Although working-class Britons tend to be much more pro-American than their supposed betters, being condescended to by Britons is an occupational hazard for Americans abroad. I personally am usually spared it because I sound English and am only half American anyway. On the other hand, my accent means that I sometimes get to hear anti-American rants that might be withheld if there were an obviously American person in the room. "How can you bear living there?" I was once asked at a dinner party when visiting from New York, where I then lived. "It's all so Styupid!"

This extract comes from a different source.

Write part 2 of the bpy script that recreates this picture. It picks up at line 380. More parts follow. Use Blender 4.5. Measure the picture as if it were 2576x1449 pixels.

Of course, devoted hard-core anti-Americans of the Left or the Right won't hesitate to tell you what they think of the US even if you are their or somebody else's guest. British anti-Americanism of that sort tends to be far too obsessive and quasi-religious to be held back for reasons of good manners. And when you are confronted by someone who is willing to believe anything bad about America, you are likely to find that rational polite discussion about the subject is not really possible. Mind you, this is also true of American anti-Americans of the Chomsky type who need to believe that there is no evil anywhere that is somehow not the fault of America (or perhaps Israel).
What I didn't say but should have said to the man who pronounced "stupid" in a Pythonesque way is that America isn't really stupid, but sometimes seems so because it is different in ways that you may not understand or find appealing. As de Tocqueville noted, America is an extraordinarily democratic and demotic country in which the feelings and tastes of ordinary people set the tone much more than they do in the UK. (This is one reason why inarticulate men who would not shine at smart dinner parties can be elected president.) In America if a massive majority of people believe in the death penalty, then the dealth penalty remains legal, even if many people in the equivalent of the British chattering and political classes are horrified by it. It is a polity that for historical reasons has often chosen a different compromise between liberty and security, hence its peculiar gun laws. It's a society which has long fostered a sometimes unattractive conformism - including strange Soviet-style rituals like the Pledge of Allegiance - in order to counter the potentially divisive effects of mass immigration, unbridled markets and internal migration. Arguably, those rather un-Anglo-Saxon measures have worked very well: people from the most distant and different societies become patriotic Americans very quickly. You don't find many second-generation Arab-Americans or Pakistani-Americans drawn to violent jihad against their own country. On the other hand, I can understand why the sort of Briton who is attracted to or nostalgic for a traditionally hierarchical society or who has an aristocratic or Left-aristocratic contempt for commerce is likely to loathe American culture.